If there’s one thing that Raf Simons and Miuccia Prada are determined to make the rest of the world see, it’s that there’s beauty in those things that challenge us. In the uncanny. We’ve seen it time and again from Prada. Both pre-Simons days and post his arrival as co-creative director at Prada and during his tim at his own label.

Prada, Raf Simons

Take, for example, the set up for their Prada menswear spring summer 2024 collection: a mesh runway made from industrial steel that looked a futuristic lab or, if we wanted to get really dark, an abattoir.

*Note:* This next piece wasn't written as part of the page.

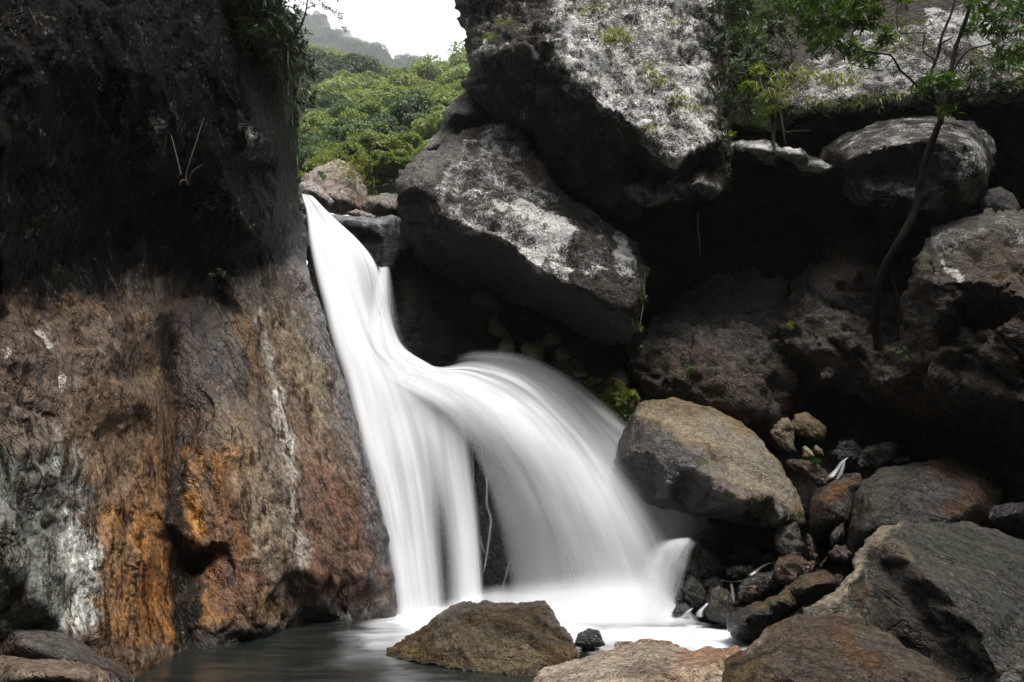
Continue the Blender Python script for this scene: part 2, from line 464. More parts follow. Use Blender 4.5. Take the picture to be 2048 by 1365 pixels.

But it made sense when the slime came, creating a gooey curtain between guests and the models. Ectoplasm from the ghosts of fashion shows part perhaps. Surprising, yes, but it delivered nicely the message of fluidity that both Sig.Ra Prada and Simons wanted to convey with the collection.

Raf Simons

Water – or slime, in this case – takes on the shape of whatever is holding it. According to Simons, preparation for the collection focused on the manner in which the body is encased within clothing and how it moves.

Raf Simons

It’s may seem somewhat incongruous then that the clothes worn by models that came out on the runway were rendered into angular figurines courtesy of distorted shoulders jutting out like architraves, accentuated by almost miraculously narrow waistlines.

Can something be fluid and architectural at the same time? It seems so, if the basis is the ability of the body to move freely within its fabric shell. Despite the edges, the rendering of fabrications made the clothing still feel soft, floating (while still allowing for its innate structure to remain intact) around the physique.

Prada

 

The point of departure for the collection was the basic elements of the classic shirt. Its familiar crispness was reworked into the full gamut of menswear: coats, jackets, active and sportswear. It gave additional lightness to the already featherweight wool tailoring that made up the more formal pieces.

Prada, Raf Simons

It became playfully complex as its surface was treated with corsage adornments and fringing. It became the canvas for prints of horror illustrator HR Giger’s infamous alien that inspired a movie series. The slime suddenly making even more sense at this point. A counterpoint to the floral detailing on others that somehow remained no less sinister or cerebral in their application.

Fluid? Yes. But the collection had a sinewy nature to it. For all of Prada’s reputation as the thinking man’s brand it was definitively visceral.